Current Issue #488

Film Review: Shot Caller

Film Review: Shot Caller

Shot Caller is an intense character and criminality drama from Ric Roman Waugh. The powerfully grim piece follows the inevitable path of a good man as he goes bad — but what damn choice did he have?

Featuring a cast of serious blokes, ugly violence and a creeping sense of danger and doom, it’s still a fairly modest offering that could well slip through the cracks, although diehard fans of Game Of Thrones will surely be rushing out to catch this one as that cult show’s Nikolaj Coster-Waldau is the star and in very fine form, even if he is sporting a formidable walrus mustache.

Coster-Waldau’s Jacob is released from many years in a maximum security prison (it can’t be a good sign that he’s in cell number 13) and welcomed by Frank (or ‘Shotgun’, and played by Jon Bernthal, a.k.a. Netflix’s Punisher), who promises him anything he wants for the terrible things he did in jail. We then cut back and forth from flashbacks depicting Jacob’s former domestic life in Pasadena, California, with his wife Kate (Lake Bell) and young son, as well as his work as a fairly virtuous stockbroker. And we watch as one little mistake ruins his life.

Forced into serving at least 30 months in prison, Jacob is horrified by life inside and immediately starts to toughen up, and eventually he meets Shotgun and falls in with the Aryan Brotherhood as headed by the much-feared ‘Bottles’ (a very scary Jeffery Donovan). Soon he’s running drugs and becoming more and more violent in his attempts to be protected, but outside he’s shown to be increasingly exposed and at risk, as gunmen keep coming for him and he can’t trust anyone.

The cops on his trail, including the also-haunted Kutcher (Omari Hardwick), all think they can apprehend him before something terrible occurs, but it’s too late and the worst happened long ago, with Jacob (or ‘Money’) having already become a monster. But, again, it was always going to happen, and Coster-Waldau’s performance ensures that we uncomfortably see the ruined man behind it all.

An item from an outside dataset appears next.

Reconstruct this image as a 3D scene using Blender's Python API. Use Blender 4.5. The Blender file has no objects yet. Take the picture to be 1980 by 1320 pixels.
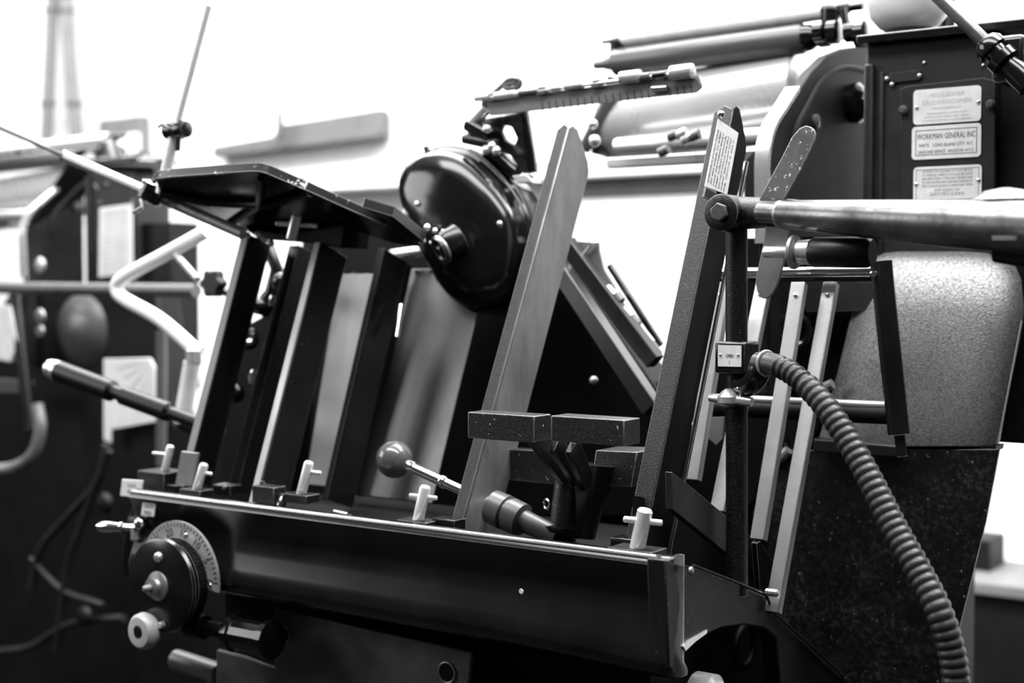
import bpy, bmesh, math, random
from mathutils import Vector, Matrix
random.seed(7)
scene = bpy.context.scene
COL = scene.collection
V3 = Vector

# ---------------------------------------------------------------- camera
FOC = 2750.0                       # focal length in pixels of the 1980 px wide frame (50 mm lens)
PITCH = math.atan(110/FOC)
CAMP = V3((0, 0, 1.15))
cd = bpy.data.cameras.new('camera'); cam = bpy.data.objects.new('camera', cd); COL.objects.link(cam)
cam.location = CAMP; cam.rotation_euler = (math.pi/2-PITCH, 0, 0)
cd.lens = 50.0; cd.sensor_width = 36.0; cd.clip_start = 0.05
cd.dof.use_dof = True; cd.dof.focus_distance = 1.42; cd.dof.aperture_fstop = 3.6
scene.camera = cam
# ---------------------------------------------------------------- world, lamps, exposure
w = bpy.data.worlds.new('world'); scene.world = w; w.use_nodes = True
bg = w.node_tree.nodes['Background']; bg.inputs[0].default_value = (1, 1, 1, 1); bg.inputs[1].default_value = 0.045
scene.view_settings.view_transform = 'Standard'; scene.view_settings.look = 'None'
scene.view_settings.exposure = 0.12; scene.view_settings.gamma = 1.0; scene.view_settings.use_curve_mapping = False

# press axes: U runs along the machine (away to the left), V runs into depth, origin C = right end of the table front
nn = math.hypot(3890, 2750)
U = V3((-3890/nn, 2750/nn, 0)); V = V3((2750/nn, 3890/nn, 0)); Z = V3((0, 0, 1)); C = V3((.165, 1.3, 0))
def L(u, v, z): return C + U*u + V*v + Z*z
def ray(x, y):
    return V3((1, 0, 0))*(x-990) - V3((0, math.sin(PITCH), math.cos(PITCH)))*(y-660) + V3((0, math.cos(PITCH), -math.sin(PITCH)))*FOC
def Q(x, y, v):                    # where a line of sight meets the plane at depth v behind the table front
    d = ray(x, y); return CAMP + d*((v-(CAMP-C).dot(V))/d.dot(V))
def QU(x, y, u):                   # ... meets the cross plane at position u along the machine
    d = ray(x, y); return CAMP + d*((u-(CAMP-C).dot(U))/d.dot(U))
def QN(x, y, P0, n):
    d = ray(x, y); return CAMP + d*((P0-CAMP).dot(n)/d.dot(n))
def uvz(P): q = P-C; return q.dot(U), q.dot(V), P.z

def lamp(name, loc, target, size, power, sy=None):
    l = bpy.data.lights.new(name, 'AREA'); l.energy = power; l.shape = 'RECTANGLE'; l.size = size; l.size_y = sy or size
    o = bpy.data.objects.new(name, l); COL.objects.link(o); o.location = loc
    o.rotation_euler = (V3(target)-V3(loc)).to_track_quat('-Z', 'Y').to_euler(); return o
lamp('ceiling_lamp_back', L(1.2, 1.0, 3.1), L(1.2, 2.3, 1.2), 6.0, 320, .5)      # washes the back wall
lamp('ceiling_lamp_press', L(0.5, 0.5, 2.9), L(0.5, 0.35, 1.0), 3.2, 70, .35)     # fluorescent row above the presses
lamp('added_uplight', L(0.3, 0.6, 2.55), L(0.3, 0.6, 3.2), 3.0, 75, .3)            # added lamp, brightens the ceiling so it reflects in the rods
lamp('window_daylight', L(3.0, -1.3, 2.1), L(0.2, 0.2, 1.1), 1.6, 38, 1.2)        # window to the left of the camera
lamp('front_fill_lamp', L(0.1, -0.65, 2.9), L(0.2, 0.2, 1.1), 3.0, 70, .5)      # added soft fill from overhead, brightens the front of the press

# ---------------------------------------------------------------- materials (all grey: the photograph is black and white)
def node_mat(name):
    m = bpy.data.materials.new(name); m.use_nodes = True; nt = m.node_tree
    return m, nt, nt.nodes['Principled BSDF']
def set_(b, **k):
    for a, v in k.items():
        b.inputs[a.replace('_', ' ')].default_value = v
def g(x): return (x, x, x, 1)
def noise(nt, scale, detail=4, rough=.6, stretch=None):
    tc = nt.nodes.new('ShaderNodeTexCoord'); n = nt.nodes.new('ShaderNodeTexNoise')
    n.inputs['Scale'].default_value = scale; n.inputs['Detail'].default_value = detail; n.inputs['Roughness'].default_value = rough
    if stretch:
        mp = nt.nodes.new('ShaderNodeMapping'); mp.inputs['Scale'].default_value = stretch
        nt.links.new(tc.outputs['Object'], mp.inputs[0]); nt.links.new(mp.outputs[0], n.inputs['Vector'])
    else: nt.links.new(tc.outputs['Object'], n.inputs['Vector'])
    return n.outputs[0]
def ramp(nt, src, stops):
    r = nt.nodes.new('ShaderNodeValToRGB'); nt.links.new(src, r.inputs[0])
    e = r.color_ramp.elements
    e[0].position, e[0].color = stops[0][0], g(stops[0][1]); e[1].position, e[1].color = stops[-1][0], g(stops[-1][1])
    for p, c in stops[1:-1]:
        q = e.new(p); q.color = g(c)
    return r.outputs[0]
def math_(nt, op, a, b=None):
    m = nt.nodes.new('ShaderNodeMath'); m.operation = op
    for i, s in enumerate((a, b)):
        if s is None: continue
        if isinstance(s, (int, float)): m.inputs[i].default_value = s
        else: nt.links.new(s, m.inputs[i])
    return m.outputs[0]
def bump(nt, b, h, strength, dist=.001):
    n = nt.nodes.new('ShaderNodeBump'); n.inputs['Strength'].default_value = strength; n.inputs['Distance'].default_value = dist
    nt.links.new(h, n.inputs['Height']); nt.links.new(n.outputs[0], b.inputs['Normal'])
def edge_mask(nt, radius, lo, hi, nscale=90):
    """paint rubbed off along sharp edges, broken up by noise"""
    bv = nt.nodes.new('ShaderNodeBevel'); bv.inputs['Radius'].default_value = radius; bv.samples = 4
    ge = nt.nodes.new('ShaderNodeNewGeometry')
    dp = nt.nodes.new('ShaderNodeVectorMath'); dp.operation = 'DOT_PRODUCT'
    nt.links.new(bv.outputs[0], dp.inputs[0]); nt.links.new(ge.outputs['True Normal'], dp.inputs[1])
    inv = math_(nt, 'SUBTRACT', 1.0, dp.outputs['Value'])
    nz = noise(nt, nscale, 4, .7)
    s = math_(nt, 'MULTIPLY', inv, math_(nt, 'MULTIPLY', nz, 2.0))
    return ramp(nt, s, [(lo, 0), (hi, 1)])
def paint(name, base, rough, spec=.5, wear=0.0, wear_col=.45, chips=0.0, bumps=0.0, bscale=250, coat=0.0, var=.4, grain=0, cscale=170):
    m, nt, b = node_mat(name)
    set_(b, Roughness=rough, Specular_IOR_Level=spec, Coat_Weight=coat, Coat_Roughness=.08)
    col = ramp(nt, noise(nt, 14, 5), [(.35, base*(1-var)), (.65, base*(1+var))])
    if grain:
        gr_ = ramp(nt, noise(nt, grain, 3, .7), [(.42, .35), (.52, 1), (.66, 4.0)])
        gm_ = nt.nodes.new('ShaderNodeMix'); gm_.data_type = 'RGBA'; gm_.blend_type = 'MULTIPLY'; gm_.inputs[0].default_value = 1
        nt.links.new(col, gm_.inputs[6]); nt.links.new(gr_, gm_.inputs[7]); col = gm_.outputs[2]
    if wear or chips:
        mk = None
        if wear: mk = edge_mask(nt, wear, .06, .16)
        if chips:
            ch = ramp(nt, noise(nt, cscale, 3, .8), [(1-chips-.02, 0), (1-chips, 1)])
            mk = ch if mk is None else math_(nt, 'MAXIMUM', mk, ch)
        mx = nt.nodes.new('ShaderNodeMix'); mx.data_type = 'RGBA'
        nt.links.new(mk, mx.inputs[0]); nt.links.new(col, mx.inputs[6]); mx.inputs[7].default_value = g(wear_col)
        col = mx.outputs[2]
    nt.links.new(col, b.inputs['Base Color'])
    if bumps: bump(nt, b, noise(nt, bscale, 3), bumps)
    return m
def metal(name, base, rough, var=.15, scale=30, stretch=None, bumps=0, bscale=200, metallic=1.0, chips=None):
    m, nt, b = node_mat(name)
    set_(b, Metallic=metallic)
    nz = noise(nt, scale, 5, .6, stretch)
    nt.links.new(ramp(nt, nz, [(.3, base*(1-var)), (.7, min(1, base*(1+var)))]), b.inputs['Base Color'])
    nt.links.new(ramp(nt, nz, [(.3, rough*1.2), (.7, rough*.8)]), b.inputs['Roughness'])
    if bumps: bump(nt, b, noise(nt, bscale, 3), bumps)
    return m
M = {}
M['enamel'] = paint('black_enamel', .006, .22, .5, wear=.0012, wear_col=.35, bumps=.06, bscale=40)
M['enamel_gloss'] = paint('glossy_black_enamel', .004, .14, .5, chips=.22, wear_col=.3, bumps=.05, bscale=18)
M['black'] = paint('black_paint', .004, .55, .15, bumps=.1)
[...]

With an odd title that turns out to be bitterly ironic (Jacob wants to be a ‘shot caller’ like Bottles or the even nastier ‘Beast’, as played by Holt McCallany, but when he is, it destroys him), this is, again, a smallish film that could well get lost in the commercial crush — or seem a hard sell for those seeking something light and dopey for the silly season.

Rated MA. Shot Caller is in cinemas now.